Living through the Stillness: Death and Dying
This is dedicated to all of us that have been, or are living through, this process of death or dying.
Writing is the best way I can find my voice on this subject, as my heart still bleeds.
It is painful to survive one you love so deeply AND is painfully obvious to all around you.
Inspired Still
The mourning starts way before the breath has ceased, so do the care taking and traumatic experiences. Hoping only that the transition is as gentle as possible for all of us. Acceptance of an inevitable outcome doesn’t cure. Trying not to dwell on it, fatalistic.
The inevitable has occurred. Time broke immediately. I reach for past memories. The future us obliterated…I’m wrecked inside.
Surrendering to my sea of emotions.
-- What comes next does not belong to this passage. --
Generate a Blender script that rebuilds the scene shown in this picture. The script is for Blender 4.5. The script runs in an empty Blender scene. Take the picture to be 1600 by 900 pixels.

The waves crash inward. Finding the quiet acceptance first; then the exit. The exit is a relief but an intense release of collected trauma. How can this all land in one moment? So final…Suddenly everything is said, but there is so much more to share. If I keep talking can you stay a bit longer?!?
The silence is a roar. Time broken. Memory shattered. A moment to forget. The tears cry me. Only the sensation of your absence… so strong in my heart.
Leading to a peculiar velvet void, spinning into letting go of all worries about yesterday and tomorrow. Empowering me to feel all the love, grief, and heartbreak of missing you in a split second. What a parting gift… Such a deep moment.
Experiencing the essence of you, everywhere. The instantaneous trauma experienced in dying and death is powerful. A forever, albeit temporary, command performance to the moment called now. Somehow I feel bad about noticing this.
Aging, illness and dementia are all like this. A giant section of life filled with ‘wait for it’.
At these transition moments, nothing else matters.
…More (like this) expected in my future. I guess this means I’ve loved SO MUCH.
No one can really walk next to me at this moment, although compassionate hearts have tried. The ringing in my ears, absence of sensation, numbed reactions are all present. Walking hand in hand with the intensity of grief untethered. Pulling the sheet over my head to escape the sensation only to acknowledge it is within me.
Now in waves… As if it was weeks ago, rather than moments. A more critical voice takes over. The common sense of it, and reflection of what more could have been done- differently, cherished more.
The story continues to unfold. Time is on the warp side of mend. Did it really happen for decades? It seems like a moment now. Time is surely broken… but the rest of the world doesn’t seem to notice.
My heart still reaches for those memories in that foggy life bin.
My love remains a constant. Inspired still.
Now the business of death kicks in with papers to sign and sorting of the important collections. Life reduced to a paper box. Memories and flashbacks…Everything smells like you…still. My very being overwhelmed by it all. How can I find strength to accept the support, I truly don’t know what to ask for and can’t say thank you enough. So I whisper to the great beyond, help me find my next breath. Needing to start somewhere and this seems like a good place.